What is the content difference between the first and second Iranian papers?

Neither document has been publicly released. Trump described the first as a paper that “should have been better” and the second as “much better” but still “not enough.” Iran has not publicly acknowledged submitting a revised document. Outside analysts watching the nuclear file suggest the most tractable revision would likely involve enrichment timelines or stockpile disposition rather than Hormuz governance — since the Hormuz question implicates IRGC command authority that the foreign ministry cannot concede unilaterally. No source has confirmed which issues the revised paper addressed.

Why does Saudi Arabia accept exclusion from the Oman channel?

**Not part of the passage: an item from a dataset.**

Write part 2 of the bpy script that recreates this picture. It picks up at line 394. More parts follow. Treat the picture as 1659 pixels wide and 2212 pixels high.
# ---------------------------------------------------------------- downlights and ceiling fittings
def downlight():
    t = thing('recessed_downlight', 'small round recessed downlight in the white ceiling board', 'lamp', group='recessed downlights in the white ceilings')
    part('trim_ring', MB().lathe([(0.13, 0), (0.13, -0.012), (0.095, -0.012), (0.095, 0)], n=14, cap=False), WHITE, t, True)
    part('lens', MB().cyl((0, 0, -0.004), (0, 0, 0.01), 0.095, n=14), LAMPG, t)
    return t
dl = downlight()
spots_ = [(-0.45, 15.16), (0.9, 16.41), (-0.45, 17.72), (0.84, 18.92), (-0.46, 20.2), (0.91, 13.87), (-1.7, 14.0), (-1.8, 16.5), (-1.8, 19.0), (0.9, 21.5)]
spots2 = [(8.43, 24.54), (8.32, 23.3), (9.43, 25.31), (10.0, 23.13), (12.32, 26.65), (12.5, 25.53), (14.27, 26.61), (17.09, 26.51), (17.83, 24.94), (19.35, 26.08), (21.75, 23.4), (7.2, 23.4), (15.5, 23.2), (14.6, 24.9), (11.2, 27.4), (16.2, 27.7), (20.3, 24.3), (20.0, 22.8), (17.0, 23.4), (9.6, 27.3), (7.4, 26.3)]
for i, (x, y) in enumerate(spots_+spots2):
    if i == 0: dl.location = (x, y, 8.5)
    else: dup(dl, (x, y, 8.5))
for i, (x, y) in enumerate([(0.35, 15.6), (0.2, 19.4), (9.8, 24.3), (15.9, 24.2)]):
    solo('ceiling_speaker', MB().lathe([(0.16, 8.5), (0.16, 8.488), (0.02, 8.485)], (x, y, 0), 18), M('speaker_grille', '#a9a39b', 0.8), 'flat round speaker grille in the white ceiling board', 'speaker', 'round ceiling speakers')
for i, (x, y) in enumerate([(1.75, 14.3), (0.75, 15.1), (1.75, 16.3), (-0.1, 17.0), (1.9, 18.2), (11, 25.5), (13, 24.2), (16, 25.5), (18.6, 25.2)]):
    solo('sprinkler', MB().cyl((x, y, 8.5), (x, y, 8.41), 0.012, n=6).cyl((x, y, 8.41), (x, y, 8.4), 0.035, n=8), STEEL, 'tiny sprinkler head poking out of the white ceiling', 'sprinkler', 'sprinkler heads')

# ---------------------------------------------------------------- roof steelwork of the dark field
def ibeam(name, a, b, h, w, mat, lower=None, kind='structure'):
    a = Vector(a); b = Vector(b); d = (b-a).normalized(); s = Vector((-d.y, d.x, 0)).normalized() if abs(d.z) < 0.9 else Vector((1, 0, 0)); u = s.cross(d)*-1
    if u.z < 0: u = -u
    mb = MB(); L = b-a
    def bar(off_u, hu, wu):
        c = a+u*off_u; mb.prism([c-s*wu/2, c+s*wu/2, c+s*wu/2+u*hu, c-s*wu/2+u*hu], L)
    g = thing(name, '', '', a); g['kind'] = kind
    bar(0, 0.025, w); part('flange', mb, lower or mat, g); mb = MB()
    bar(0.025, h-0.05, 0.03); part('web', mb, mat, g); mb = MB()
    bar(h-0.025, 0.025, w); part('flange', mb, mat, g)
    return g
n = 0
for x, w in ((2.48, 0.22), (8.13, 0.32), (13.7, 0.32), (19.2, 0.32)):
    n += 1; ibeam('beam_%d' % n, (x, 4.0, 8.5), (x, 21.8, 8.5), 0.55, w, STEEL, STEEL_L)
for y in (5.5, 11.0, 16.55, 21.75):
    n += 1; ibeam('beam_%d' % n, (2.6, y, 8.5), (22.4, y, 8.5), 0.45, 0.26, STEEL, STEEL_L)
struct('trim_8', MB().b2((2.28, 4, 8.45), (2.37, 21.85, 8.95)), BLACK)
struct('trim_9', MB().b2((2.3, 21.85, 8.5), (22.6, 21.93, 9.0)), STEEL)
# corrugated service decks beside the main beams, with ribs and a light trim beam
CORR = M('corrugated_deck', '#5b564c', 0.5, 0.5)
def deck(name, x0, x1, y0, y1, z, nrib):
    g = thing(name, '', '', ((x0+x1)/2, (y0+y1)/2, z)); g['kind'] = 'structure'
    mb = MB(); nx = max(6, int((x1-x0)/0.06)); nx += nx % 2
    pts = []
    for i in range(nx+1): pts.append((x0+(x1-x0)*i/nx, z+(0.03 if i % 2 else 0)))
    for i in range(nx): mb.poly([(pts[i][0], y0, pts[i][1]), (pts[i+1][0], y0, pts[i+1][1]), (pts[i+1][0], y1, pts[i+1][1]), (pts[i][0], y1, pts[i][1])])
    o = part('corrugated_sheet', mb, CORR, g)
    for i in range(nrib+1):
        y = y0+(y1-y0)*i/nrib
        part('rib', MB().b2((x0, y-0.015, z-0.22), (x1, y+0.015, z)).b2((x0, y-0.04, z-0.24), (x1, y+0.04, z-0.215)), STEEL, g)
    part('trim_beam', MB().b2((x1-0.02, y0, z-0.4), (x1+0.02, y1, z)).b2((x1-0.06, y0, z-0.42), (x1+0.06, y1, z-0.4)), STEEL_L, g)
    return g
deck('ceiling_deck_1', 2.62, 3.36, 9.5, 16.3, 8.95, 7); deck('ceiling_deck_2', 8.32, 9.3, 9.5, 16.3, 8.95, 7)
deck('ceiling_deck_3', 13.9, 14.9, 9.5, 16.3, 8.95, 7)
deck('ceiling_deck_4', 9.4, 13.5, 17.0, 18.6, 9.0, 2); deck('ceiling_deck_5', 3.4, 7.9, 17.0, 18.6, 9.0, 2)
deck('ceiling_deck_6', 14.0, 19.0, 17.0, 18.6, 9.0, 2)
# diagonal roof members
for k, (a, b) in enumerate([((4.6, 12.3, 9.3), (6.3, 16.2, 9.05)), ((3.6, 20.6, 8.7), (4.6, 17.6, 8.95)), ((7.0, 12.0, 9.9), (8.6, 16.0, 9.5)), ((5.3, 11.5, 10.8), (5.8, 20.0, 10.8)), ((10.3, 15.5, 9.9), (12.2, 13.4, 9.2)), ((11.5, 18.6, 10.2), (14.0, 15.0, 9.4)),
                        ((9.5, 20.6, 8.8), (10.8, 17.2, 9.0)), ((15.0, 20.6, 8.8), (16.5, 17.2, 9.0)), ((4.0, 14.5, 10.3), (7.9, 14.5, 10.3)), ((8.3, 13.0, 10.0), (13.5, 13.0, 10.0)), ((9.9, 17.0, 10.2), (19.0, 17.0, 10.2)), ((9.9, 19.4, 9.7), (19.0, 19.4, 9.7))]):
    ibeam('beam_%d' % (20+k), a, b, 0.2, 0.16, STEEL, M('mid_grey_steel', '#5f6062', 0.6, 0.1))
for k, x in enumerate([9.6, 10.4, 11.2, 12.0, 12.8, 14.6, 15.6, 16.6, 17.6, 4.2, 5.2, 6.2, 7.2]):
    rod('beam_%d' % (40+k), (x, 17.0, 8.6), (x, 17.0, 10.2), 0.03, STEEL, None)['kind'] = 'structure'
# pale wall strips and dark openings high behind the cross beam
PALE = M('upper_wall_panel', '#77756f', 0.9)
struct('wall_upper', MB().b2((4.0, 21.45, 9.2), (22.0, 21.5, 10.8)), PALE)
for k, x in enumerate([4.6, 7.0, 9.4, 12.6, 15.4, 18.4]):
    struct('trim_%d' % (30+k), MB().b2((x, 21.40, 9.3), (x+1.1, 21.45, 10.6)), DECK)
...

Riyadh protested openly in 2015 — King Salman’s Camp David rebuke was a public expression of dissatisfaction that produced no change in the channel’s composition. Saudi Arabia has since adapted by building parallel bilateral access: direct calls between FM Prince Faisal and Araghchi, and briefings via Pakistan PM Sharif, give Riyadh informational awareness without decision-making authority. The Nicosia summit track represents Riyadh’s effort to shape post-war terms through a venue it controls, rather than fighting for inclusion in a channel where its presence would undermine Oman’s credibility with Tehran.

Is Oman at risk of losing its mediation role if it formalizes the Hormuz monitoring protocol with Iran?

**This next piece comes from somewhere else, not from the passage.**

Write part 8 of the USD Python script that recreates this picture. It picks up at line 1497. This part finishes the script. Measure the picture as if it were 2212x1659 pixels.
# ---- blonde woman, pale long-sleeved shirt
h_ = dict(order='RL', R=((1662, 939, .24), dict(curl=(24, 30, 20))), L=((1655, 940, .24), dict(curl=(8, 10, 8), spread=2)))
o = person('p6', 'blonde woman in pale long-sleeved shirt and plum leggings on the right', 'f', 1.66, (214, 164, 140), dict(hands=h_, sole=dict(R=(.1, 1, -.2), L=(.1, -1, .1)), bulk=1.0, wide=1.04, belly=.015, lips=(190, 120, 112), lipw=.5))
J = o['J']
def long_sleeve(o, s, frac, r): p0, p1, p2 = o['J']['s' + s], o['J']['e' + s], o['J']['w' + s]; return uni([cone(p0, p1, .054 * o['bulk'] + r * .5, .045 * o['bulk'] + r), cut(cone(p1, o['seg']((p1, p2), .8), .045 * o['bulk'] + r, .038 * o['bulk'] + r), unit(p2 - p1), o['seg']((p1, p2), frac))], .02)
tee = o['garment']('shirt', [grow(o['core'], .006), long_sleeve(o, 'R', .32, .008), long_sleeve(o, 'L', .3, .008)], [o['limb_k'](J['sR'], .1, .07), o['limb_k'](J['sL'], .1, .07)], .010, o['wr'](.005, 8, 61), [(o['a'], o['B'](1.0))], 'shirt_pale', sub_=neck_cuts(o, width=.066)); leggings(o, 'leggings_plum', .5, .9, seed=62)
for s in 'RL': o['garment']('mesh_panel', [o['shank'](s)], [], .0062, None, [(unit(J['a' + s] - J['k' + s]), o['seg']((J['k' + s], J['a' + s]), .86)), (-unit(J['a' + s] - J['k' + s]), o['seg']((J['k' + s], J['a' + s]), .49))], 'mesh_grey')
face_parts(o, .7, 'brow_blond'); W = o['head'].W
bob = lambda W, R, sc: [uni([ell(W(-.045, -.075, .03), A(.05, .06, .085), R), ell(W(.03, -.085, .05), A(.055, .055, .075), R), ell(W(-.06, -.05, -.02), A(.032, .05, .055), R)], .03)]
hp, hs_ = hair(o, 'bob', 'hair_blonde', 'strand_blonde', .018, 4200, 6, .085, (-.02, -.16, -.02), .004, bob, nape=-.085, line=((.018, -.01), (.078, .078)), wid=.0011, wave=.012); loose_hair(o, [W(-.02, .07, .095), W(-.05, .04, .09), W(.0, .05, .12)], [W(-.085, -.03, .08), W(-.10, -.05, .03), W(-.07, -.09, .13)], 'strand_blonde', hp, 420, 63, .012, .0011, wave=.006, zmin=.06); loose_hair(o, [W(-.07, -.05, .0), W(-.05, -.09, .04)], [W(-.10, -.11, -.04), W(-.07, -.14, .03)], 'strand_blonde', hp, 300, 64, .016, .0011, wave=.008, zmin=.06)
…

The FDD’s March 2026 analysis warning that Oman would be “isolated in the Gulf” reflects hawkish US pressure on Muscat not to legitimize Iranian maritime claims. Oman’s calculated bet is that its utility to Washington depends on keeping the channel open — and that Washington ultimately values a working transmission line more than ideological purity on Hormuz governance. Whether the Trump administration agrees is the open question. Oman has navigated similar pressure before: it hosted the 2011-2013 back-channel while maintaining full Gulf Cooperation Council membership.

What happens if the Iran-Oman Hormuz monitoring protocol is formalized before a US-Iran deal?

It would create a bilateral governance framework over the strait that any US-Iran agreement would need to incorporate or override. Iran’s deputy FM Gharibabadi has described the protocol as requiring vessels to obtain permits “coordinated with both coastal states” — language that embeds Iranian regulatory authority into Hormuz transit. If Oman co-signs this framework, opposing it would mean challenging a neutral Gulf state’s sovereign arrangement, not just Iranian overreach. Saudi Arabia, which depends on Hormuz for the portion of its exports that cannot be rerouted through the East-West Pipeline to Yanbu, would face a governance structure over its primary export corridor designed without its input.